翼が「もし三日後に運よく明音ちゃんが見つかっても…」という言葉を言っているので、三日後にこうやって誘導して発見させる手はずだったのかなと思う。

ただ実際に発見されたのは二日後。このタイムラグはよく分からない。

翼が犯人の手下になっているのであれば、青酸カリは紀子→翼→犯人のルートで手に入れられる。

 

翼がなぜ「お稲荷様」を恐れるのかはよくわからないけれど、「ウサギ死んだのってお稲荷様の祟りだったりして」「お稲荷様の祟りにあった一族が」という2卷にあった子供たちの雑談が、意外と重要なのかなと思った。

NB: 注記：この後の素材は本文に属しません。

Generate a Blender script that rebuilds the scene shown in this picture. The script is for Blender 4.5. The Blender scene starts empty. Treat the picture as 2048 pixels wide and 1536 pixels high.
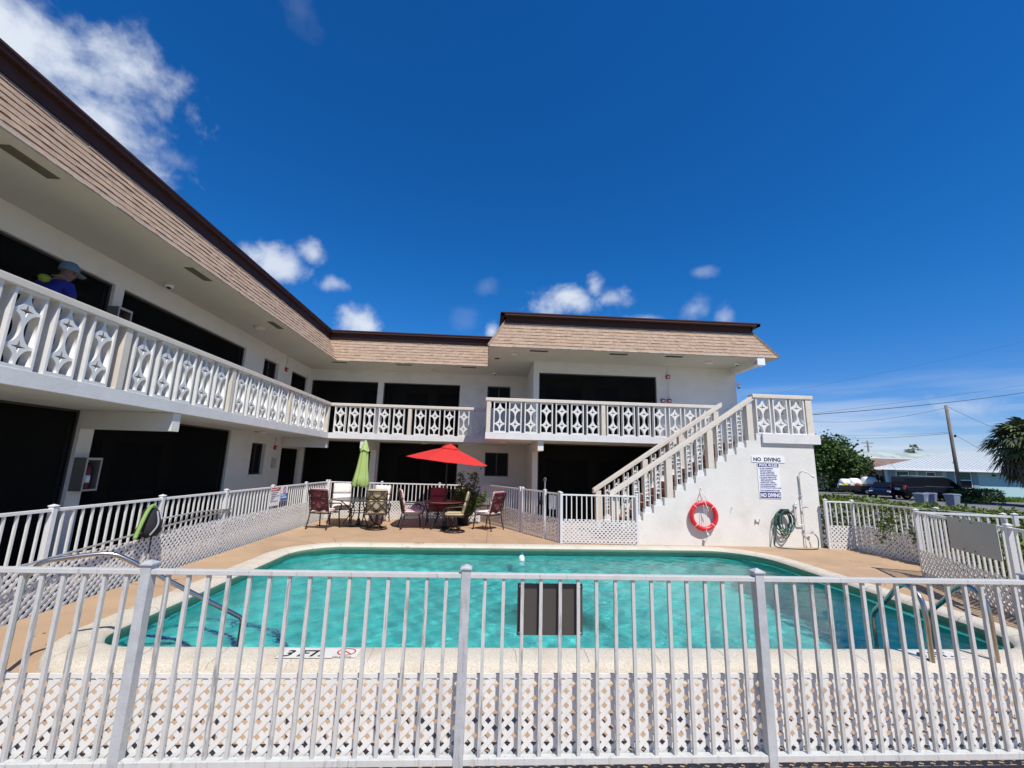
import bpy, math, random
from mathutils import Vector, Matrix
random.seed(7)
R = math.radians
S = bpy.context.scene
C = S.collection
# ---------------------------------------------------------------- camera
EYE = Vector((0, 0, 1.75))
_p, _y, _r = R(10.855), R(3.162), R(1.522)
fwd = Vector((math.sin(_y)*math.cos(_p), math.cos(_y)*math.cos(_p), math.sin(_p)))
rt = Vector((math.cos(_y), -math.sin(_y), 0)); up = rt.cross(fwd)
r2 = rt*math.cos(_r)+up*math.sin(_r); u2 = up*math.cos(_r)-rt*math.sin(_r)
cd = bpy.data.cameras.new('camera'); cam = bpy.data.objects.new('camera', cd); C.objects.link(cam)
cd.sensor_width = 36; cd.lens = 848.4/2048*36; cd.clip_start = .05; cd.clip_end = 3000
m3 = Matrix((r2, u2, -fwd)).transposed(); cam.matrix_world = Matrix.Translation(EYE) @ m3.to_4x4()
S.camera = cam
S.view_settings.view_transform = 'Standard'; S.view_settings.look = 'None'
S.view_settings.gamma = 1; S.view_settings.exposure = 0.17
S.cycles.max_bounces = 8; S.cycles.transparent_max_bounces = 24; S.cycles.diffuse_bounces = 3
# ---------------------------------------------------------------- sun
TOSUN = Vector((.45, -1, 1.67)).normalized()
sl = bpy.data.lights.new('sun', 'SUN'); sl.energy = 4.6; sl.angle = R(.53); sl.color = (1, .95, .88)
so = bpy.data.objects.new('sun', sl); C.objects.link(so); so.rotation_euler = (-TOSUN).to_track_quat('-Z', 'Y').to_euler()
so.location = (0, 0, 30)
# ---------------------------------------------------------------- world
W = bpy.data.worlds.new('World'); S.world = W; W.use_nodes = True
nt = W.node_tree; N = nt.nodes; L = nt.links; N.clear()
def wn(t, **k):
    n = N.new(t)
    for a, b in k.items(): setattr(n, a, b)
    return n
def wm(op, a, b=None, c=None, clamp=False):
    n = N.new('ShaderNodeMath'); n.operation = op; n.use_clamp = clamp
    for i, x in enumerate((a, b, c)):
        if x is None: continue
        if isinstance(x, (int, float)): n.inputs[i].default_value = x
        else: L.new(x, n.inputs[i])
    return n.outputs[0]
sky = wn('ShaderNodeTexSky'); sky.sky_type = 'NISHITA'; sky.sun_disc = False
sky.sun_elevation = math.asin(TOSUN.z); sky.sun_rotation = math.atan2(TOSUN.x, TOSUN.y)
sky.altitude = 0; sky.air_density = 1.0; sky.dust_density = 0.0; sky.ozone_density = 3.5
hs = wn('ShaderNodeHueSaturation'); hs.inputs['Saturation'].default_value = 1.3; hs.inputs['Value'].default_value = 1.0
L.new(sky.outputs[0], hs.inputs['Color'])
tcw = wn('ShaderNodeTexCoord'); D = tcw.outputs['Generated']
nz = wn('ShaderNodeTexNoise'); nz.inputs['Scale'].default_value = 6.5; nz.inputs['Detail'].default_value = 9; nz.inputs['Roughness'].default_value = .62; nz.inputs['Distortion'].default_value = .25
L.new(D, nz.inputs['Vector'])
nz2 = wn('ShaderNodeTexNoise'); nz2.inputs['Scale'].default_value = 30; nz2.inputs['Detail'].default_value = 6
L.new(D, nz2.inputs['Vector'])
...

ただ他の村人は、まったくお稲荷様を恐れたり信仰している感じではないから、これもよく分からない。翼が個人的に脅されていただけなのかもしれない。

 

色々と考え合わせると、今のところ、加藤みきおが有力かなという気がする。

ただまだ色々と分からないことがある。

・2月5日(日)に明音と会ったあと、鈴はどこにいたのか? 何故何も話さないのか?

・子供が犯人だとすれば、あの大雪のなか、一人で山小屋まで行くことが可能なのか?

・正史で、なぜ佐野は鈴をお泊り会に参加させなかったのか?

 

この辺りも徐々に明らかになるのかな?

というわけで6月22日発売の四巻を楽しみにしています。